How to Model Brushless Electric Motors for the Design of Lightweight Robotic Systems

A key step in the development of lightweight, high performance robotic systems is the modeling and selection of permanent magnet brushless direct current (BLDC) electric motors. Typical modeling analyses are completed a priori, and provide insight for properly sizing a motor for an application, specifying the required operating voltage and current, as well as assessing the thermal response and other design attributes (e.g.transmission ratio). However, to perform these modeling analyses, proper information about the motor's characteristics are needed, which are often obtained from manufacturer datasheets. Through our own experience and communications with manufacturers, we have noticed a lack of clarity and standardization in modeling BLDC motors, compounded by vague or inconsistent terminology used in motor datasheets. The purpose of this tutorial is to concisely describe the governing equations for BLDC motor analyses used in the design process, as well as highlight potential errors that can arise from incorrect usage.
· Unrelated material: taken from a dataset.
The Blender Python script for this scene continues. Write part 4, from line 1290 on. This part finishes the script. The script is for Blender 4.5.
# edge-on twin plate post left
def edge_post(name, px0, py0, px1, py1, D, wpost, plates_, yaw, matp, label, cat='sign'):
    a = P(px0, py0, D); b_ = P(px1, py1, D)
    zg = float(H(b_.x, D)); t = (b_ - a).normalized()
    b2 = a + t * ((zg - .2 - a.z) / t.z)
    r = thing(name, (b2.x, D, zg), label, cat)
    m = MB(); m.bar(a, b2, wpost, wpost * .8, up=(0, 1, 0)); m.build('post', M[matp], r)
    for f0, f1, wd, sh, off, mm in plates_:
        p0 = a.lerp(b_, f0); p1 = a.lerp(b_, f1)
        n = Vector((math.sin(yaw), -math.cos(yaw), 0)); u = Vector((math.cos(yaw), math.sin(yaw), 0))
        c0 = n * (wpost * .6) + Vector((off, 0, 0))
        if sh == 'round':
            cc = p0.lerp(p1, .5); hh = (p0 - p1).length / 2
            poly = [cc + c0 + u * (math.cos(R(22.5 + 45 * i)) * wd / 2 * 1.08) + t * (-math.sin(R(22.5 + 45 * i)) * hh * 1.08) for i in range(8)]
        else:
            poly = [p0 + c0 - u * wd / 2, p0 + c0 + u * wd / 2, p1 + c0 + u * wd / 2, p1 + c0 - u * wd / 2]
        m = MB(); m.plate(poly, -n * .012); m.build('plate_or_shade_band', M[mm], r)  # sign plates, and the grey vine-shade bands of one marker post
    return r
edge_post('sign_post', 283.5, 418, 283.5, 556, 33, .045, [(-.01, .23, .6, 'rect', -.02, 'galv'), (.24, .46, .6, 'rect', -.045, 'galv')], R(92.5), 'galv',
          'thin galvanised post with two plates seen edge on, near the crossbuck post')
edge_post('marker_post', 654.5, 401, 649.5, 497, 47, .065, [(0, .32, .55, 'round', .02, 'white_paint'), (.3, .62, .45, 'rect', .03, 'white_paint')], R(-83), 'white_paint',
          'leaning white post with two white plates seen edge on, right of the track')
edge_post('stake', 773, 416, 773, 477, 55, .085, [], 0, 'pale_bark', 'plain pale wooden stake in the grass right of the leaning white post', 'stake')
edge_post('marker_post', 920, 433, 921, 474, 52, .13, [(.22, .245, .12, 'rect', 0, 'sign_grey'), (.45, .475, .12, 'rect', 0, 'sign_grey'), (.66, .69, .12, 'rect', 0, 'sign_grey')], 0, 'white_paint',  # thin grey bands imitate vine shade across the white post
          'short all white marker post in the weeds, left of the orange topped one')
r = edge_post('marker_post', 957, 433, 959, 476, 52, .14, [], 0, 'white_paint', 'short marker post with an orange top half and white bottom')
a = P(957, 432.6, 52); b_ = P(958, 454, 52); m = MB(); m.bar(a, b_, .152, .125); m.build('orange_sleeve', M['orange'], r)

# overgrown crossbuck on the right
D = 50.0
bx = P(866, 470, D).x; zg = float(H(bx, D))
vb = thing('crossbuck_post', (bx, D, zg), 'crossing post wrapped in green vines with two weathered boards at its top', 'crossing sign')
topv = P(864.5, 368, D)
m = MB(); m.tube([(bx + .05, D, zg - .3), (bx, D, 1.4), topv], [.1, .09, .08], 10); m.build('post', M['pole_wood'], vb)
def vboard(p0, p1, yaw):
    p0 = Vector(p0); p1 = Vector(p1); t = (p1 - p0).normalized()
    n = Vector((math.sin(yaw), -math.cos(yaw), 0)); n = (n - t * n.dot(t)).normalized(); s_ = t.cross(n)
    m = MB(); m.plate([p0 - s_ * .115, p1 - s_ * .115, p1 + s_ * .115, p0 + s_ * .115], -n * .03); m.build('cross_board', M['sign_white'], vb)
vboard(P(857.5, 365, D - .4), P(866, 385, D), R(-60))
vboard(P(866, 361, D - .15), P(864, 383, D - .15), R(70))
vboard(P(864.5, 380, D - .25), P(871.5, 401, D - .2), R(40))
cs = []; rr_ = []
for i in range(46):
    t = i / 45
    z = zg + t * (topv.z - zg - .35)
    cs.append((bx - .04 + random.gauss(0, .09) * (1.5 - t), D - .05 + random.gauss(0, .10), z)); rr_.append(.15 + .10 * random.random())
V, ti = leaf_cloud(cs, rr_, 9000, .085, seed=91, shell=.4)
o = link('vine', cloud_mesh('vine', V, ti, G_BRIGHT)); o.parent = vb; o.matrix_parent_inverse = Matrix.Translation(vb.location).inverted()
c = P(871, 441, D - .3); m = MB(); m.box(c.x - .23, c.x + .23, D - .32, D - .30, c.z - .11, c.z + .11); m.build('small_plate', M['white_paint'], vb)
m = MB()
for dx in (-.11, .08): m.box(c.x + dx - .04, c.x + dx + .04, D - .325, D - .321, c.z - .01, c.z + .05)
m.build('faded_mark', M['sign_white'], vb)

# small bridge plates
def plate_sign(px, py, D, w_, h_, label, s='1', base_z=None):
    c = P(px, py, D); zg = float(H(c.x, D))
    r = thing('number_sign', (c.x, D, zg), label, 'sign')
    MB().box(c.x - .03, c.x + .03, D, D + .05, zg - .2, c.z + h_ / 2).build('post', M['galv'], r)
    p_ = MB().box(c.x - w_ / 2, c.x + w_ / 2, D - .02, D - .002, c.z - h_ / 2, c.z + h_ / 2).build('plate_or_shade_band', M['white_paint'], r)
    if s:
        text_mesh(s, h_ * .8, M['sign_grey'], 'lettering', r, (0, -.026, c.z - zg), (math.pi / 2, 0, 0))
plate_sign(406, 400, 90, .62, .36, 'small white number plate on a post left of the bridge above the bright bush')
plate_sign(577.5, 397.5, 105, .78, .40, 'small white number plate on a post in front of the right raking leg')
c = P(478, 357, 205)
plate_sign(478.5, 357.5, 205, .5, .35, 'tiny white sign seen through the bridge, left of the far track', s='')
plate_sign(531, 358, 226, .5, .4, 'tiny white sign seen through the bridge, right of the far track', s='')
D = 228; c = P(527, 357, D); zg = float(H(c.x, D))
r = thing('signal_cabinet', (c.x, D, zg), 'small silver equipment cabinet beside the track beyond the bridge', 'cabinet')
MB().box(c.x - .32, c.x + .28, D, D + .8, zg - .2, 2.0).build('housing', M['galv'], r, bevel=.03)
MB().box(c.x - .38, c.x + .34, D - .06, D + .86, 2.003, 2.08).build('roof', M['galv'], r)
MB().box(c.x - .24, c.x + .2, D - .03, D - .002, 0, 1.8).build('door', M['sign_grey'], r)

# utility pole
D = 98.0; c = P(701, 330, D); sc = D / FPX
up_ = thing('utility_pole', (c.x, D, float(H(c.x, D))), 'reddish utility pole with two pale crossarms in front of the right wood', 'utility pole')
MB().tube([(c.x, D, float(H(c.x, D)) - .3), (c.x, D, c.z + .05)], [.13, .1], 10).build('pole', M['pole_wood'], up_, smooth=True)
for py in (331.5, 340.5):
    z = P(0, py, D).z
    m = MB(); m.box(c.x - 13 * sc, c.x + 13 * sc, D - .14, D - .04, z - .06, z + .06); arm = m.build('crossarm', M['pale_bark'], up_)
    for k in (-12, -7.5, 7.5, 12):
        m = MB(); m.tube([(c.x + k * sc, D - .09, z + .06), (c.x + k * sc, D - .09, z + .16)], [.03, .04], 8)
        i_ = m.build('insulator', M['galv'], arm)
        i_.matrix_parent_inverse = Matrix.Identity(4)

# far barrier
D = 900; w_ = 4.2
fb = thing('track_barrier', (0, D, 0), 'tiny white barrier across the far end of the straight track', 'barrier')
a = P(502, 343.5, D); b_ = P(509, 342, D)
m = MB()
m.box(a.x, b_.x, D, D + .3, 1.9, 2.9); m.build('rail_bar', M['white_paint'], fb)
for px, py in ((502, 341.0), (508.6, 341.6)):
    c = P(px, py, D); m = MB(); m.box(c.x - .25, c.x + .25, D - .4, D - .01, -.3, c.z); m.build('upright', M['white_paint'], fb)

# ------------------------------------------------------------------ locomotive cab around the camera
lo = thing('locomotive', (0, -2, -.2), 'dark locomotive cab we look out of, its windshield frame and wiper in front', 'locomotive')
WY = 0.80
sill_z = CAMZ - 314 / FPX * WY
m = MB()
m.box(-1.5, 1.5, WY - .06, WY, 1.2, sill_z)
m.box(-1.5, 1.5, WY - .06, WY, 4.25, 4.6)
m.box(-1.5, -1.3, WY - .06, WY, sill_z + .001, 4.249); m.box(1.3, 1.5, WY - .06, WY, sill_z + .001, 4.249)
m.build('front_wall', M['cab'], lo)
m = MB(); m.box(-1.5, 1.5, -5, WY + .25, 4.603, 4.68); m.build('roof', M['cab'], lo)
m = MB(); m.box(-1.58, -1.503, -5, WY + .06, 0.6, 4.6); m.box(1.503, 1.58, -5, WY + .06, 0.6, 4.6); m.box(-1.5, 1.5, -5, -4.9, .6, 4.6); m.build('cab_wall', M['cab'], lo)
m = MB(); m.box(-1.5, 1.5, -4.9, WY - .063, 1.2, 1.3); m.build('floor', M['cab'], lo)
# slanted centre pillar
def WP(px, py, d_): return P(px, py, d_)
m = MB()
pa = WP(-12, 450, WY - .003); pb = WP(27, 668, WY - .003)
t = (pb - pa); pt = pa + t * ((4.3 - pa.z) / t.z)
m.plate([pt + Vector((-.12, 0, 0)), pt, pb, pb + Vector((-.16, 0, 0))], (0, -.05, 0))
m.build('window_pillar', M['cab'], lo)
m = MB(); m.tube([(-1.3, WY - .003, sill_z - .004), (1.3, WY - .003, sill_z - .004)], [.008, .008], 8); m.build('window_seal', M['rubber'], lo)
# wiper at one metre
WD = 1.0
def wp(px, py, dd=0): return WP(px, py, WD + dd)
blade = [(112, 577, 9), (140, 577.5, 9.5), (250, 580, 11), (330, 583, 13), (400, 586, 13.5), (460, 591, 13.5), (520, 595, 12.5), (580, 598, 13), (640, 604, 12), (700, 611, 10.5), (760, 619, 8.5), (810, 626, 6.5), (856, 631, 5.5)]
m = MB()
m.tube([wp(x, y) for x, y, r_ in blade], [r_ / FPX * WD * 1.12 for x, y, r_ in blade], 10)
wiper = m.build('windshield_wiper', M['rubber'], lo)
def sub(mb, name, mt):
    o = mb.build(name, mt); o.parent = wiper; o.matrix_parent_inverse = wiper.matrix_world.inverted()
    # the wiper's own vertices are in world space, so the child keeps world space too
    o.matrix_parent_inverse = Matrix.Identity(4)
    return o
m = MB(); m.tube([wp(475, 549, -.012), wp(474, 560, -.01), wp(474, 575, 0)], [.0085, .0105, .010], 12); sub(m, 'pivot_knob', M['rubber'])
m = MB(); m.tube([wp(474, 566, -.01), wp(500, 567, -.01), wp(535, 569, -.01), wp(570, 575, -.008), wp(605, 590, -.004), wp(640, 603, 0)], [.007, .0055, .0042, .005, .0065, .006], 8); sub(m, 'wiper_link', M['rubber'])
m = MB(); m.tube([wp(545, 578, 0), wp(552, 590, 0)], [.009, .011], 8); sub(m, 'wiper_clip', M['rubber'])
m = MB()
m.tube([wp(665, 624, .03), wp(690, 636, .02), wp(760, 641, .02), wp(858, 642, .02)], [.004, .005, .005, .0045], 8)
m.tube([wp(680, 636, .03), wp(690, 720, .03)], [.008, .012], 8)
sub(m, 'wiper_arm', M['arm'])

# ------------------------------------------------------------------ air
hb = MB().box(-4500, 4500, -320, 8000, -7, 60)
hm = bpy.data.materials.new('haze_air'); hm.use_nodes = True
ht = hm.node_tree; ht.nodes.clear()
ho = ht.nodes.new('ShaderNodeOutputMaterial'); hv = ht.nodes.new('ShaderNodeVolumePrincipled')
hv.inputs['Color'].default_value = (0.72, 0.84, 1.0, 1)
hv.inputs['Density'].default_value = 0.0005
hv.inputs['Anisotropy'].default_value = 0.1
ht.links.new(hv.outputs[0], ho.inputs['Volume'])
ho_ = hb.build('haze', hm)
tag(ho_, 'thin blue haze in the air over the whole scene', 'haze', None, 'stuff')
We present a power-invariant conversion from phase and line-to-line reference frames to a familiar q-axis DC motor representation, which provides a ``brushed'' analogue of a three phase BLDC motor that is convenient for analysis and design. We highlight potential errors including incorrect calculations of winding resistive heat loss, improper estimation of motor torque via the motor's torque constant, and incorrect estimation of the required bus voltage or resulting angular velocity limitations. A unified and condensed set of governing equations is available for designers in the Appendix. The intent of this work is to provide a consolidated mathematical foundation for modeling BLDC motors that addresses existing confusion and fosters high performance designs of future robotic systems.